- **Task instructions**
Scan the lines below for the string "recreates" and copy every one that has it.

#### Data extract

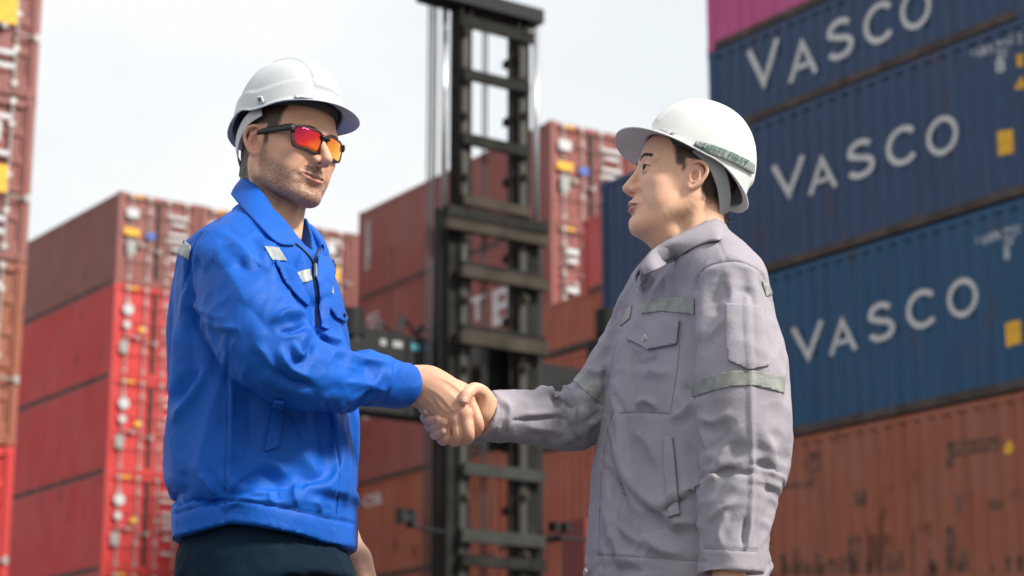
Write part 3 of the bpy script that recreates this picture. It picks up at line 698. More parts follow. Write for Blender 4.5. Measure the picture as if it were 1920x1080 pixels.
        f.sub(ell((-.35, s*7.75, -1.15), (.62, .55, .95)), .35)
        f.add(ell((.45, s*7.25, -1.2), (.42, .38, .6)), .35)
    for fn in p.get('extra', []): fn(f)
    return f
def head_masks(V, p):
    x, y, z = V[:, 0], np.abs(V[:, 1]), V[:, 2]; n = len(V)
    co_ = p.get('corner', 0); mz_ = p.get('mz', 0)
    cz = -6.9 + co_ * (y / 2.7)**2 - mz_*.5
    lip = ss(2.75*p.get('lipw', 1) - y, 0, .5) * ss(x, 7.3, 7.8) * np.where(z > cz, ss((.78 - .20*y + .07*np.cos(y*5)) - (z - cz), 0, .22), ss((1.05 + mz_*.6 - .10*y**2*.8) - (cz - z), 0, .28))
    nos = p.get('pink', .25) * np.exp(-((x - 10.5)/1.6)**2 - ((y)/1.8)**2 - ((z + 3.7)/1.4)**2) + .35*np.exp(-((y - 8)/1.4)**2)*ss(x, 2.2, 1.2)*ss(z, -4.6, -3.6) + .22*np.exp(-((x-6.5)/2.4)**2-((y-4.8)/2)**2-((z+3.2)/2)**2)
    red = np.clip(lip * p.get('lipamt', .85) + nos, 0, 1)
    beard = np.zeros(n)
    if p.get('beard', 0):
        jawl = ss(-z, 2.2 - 0.0, 4.6) * ss(x + 1.2, 0, 1.0)
        cheekcut = ss(-(z) - (3.6 + .42*(x - 1.5).clip(0)), -.8, .9)
        side = ss(2.6 - x, 0, 1.4) * ss(x, -.2, .8) * ss(-z, -1.5, .5) * ss(y, 5.2, 6.0) * .8
        lowb = ss(z, -14.0, -10.8)
        must = ss(2.9 - y, 0, .8) * ss(x, 7.4, 8.2) * ss(-z, 4.7, 5.2) * ss(z, -6.6, -6.1) 
        chin = ss(3.2 - y, 0, 1.2) * ss(-z, 8.0, 8.6) * ss(x, 5.0, 6.5)
        beard = np.clip(np.maximum.reduce([cheekcut * jawl * .85, side, must * 1.35, chin * 1.0]), 0, 1.1) * lowb * (1 - lip) * p['beard']
        beard *= 1 - .9*ss(y, 7.0, 7.4)
    brow = np.exp(-((z - (2.05 + p.get('browz', 0) + .35*np.sin((y - 1.2)/4*math.pi))) / (.36 - .03*y))**2) * ss(y, .9, 1.5) * ss(5.6 - y, 0, 1.0) * ss(x, 5, 6) * p.get('brow', 1)
    lash = np.exp(-((z - .46 + .10*((y - 3.2)/1.2)**2)/.15)**2) * ss(1.5 - np.abs(y - 3.35), 0, .3) * ss(x, 7.0, 7.6)
    mline = np.exp(-((z - cz) / (.17 + .15*mz_))**2) * ss(2.9*p.get('lipw', 1) - y, 0, .5) * ss(x, 7.0, 7.6)  # mouth crease darkened in colour, on top of the groove's own shade
    ear = ss(y, 6.95, 7.25) * ss(x, -4.0, -3.0) * ss(2.0 - x, 0, .6) * ss(z, -4.6, -4.0) * ss(2.5 - z, 0, .4)
    hl = p.get('hair', {})
    front = ss(hl.get('front', 4.6) + .25*(z - 2) - x, -.5, .6) * ss(z, .2, 1.4)                       # temple
    burn = ss(2.2 - x, -.3, .5) * ss(x, .4, 1.0) * ss(z, hl.get('burn', -1.0) - .8, hl.get('burn', -1.0) + .5)
    back = ss(-1.9 - x, -.2, .7) * ss(z, hl.get('nape', -8.0) - 1.2 , hl.get('nape', -8.0) + 1.5)
    hair = np.clip(np.maximum.reduce([front, burn * (y > 5), back]), 0, 1) * (1 - ear)
    return red, beard, np.clip(brow, 0, 1), hair, np.maximum(mline, lash * 1.2)
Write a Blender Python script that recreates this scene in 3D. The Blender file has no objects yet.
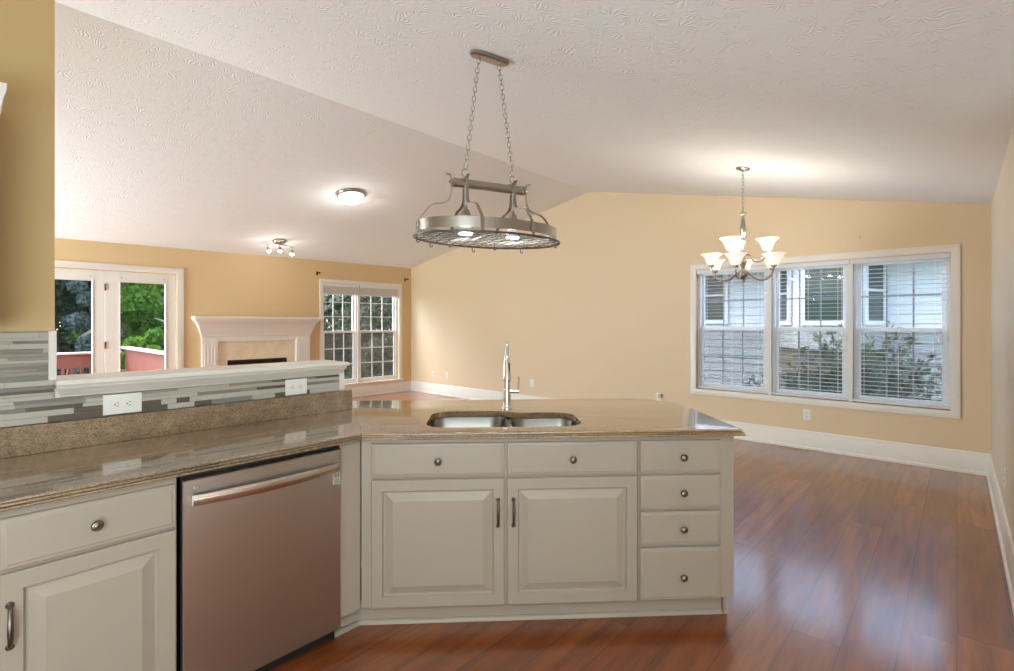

########

- **Worked solution**
Write part 3 of the bpy script that recreates this picture. It picks up at line 698. More parts follow. Write for Blender 4.5. Measure the picture as if it were 1920x1080 pixels.
Write a Blender Python script that recreates this scene in 3D. The Blender file has no objects yet.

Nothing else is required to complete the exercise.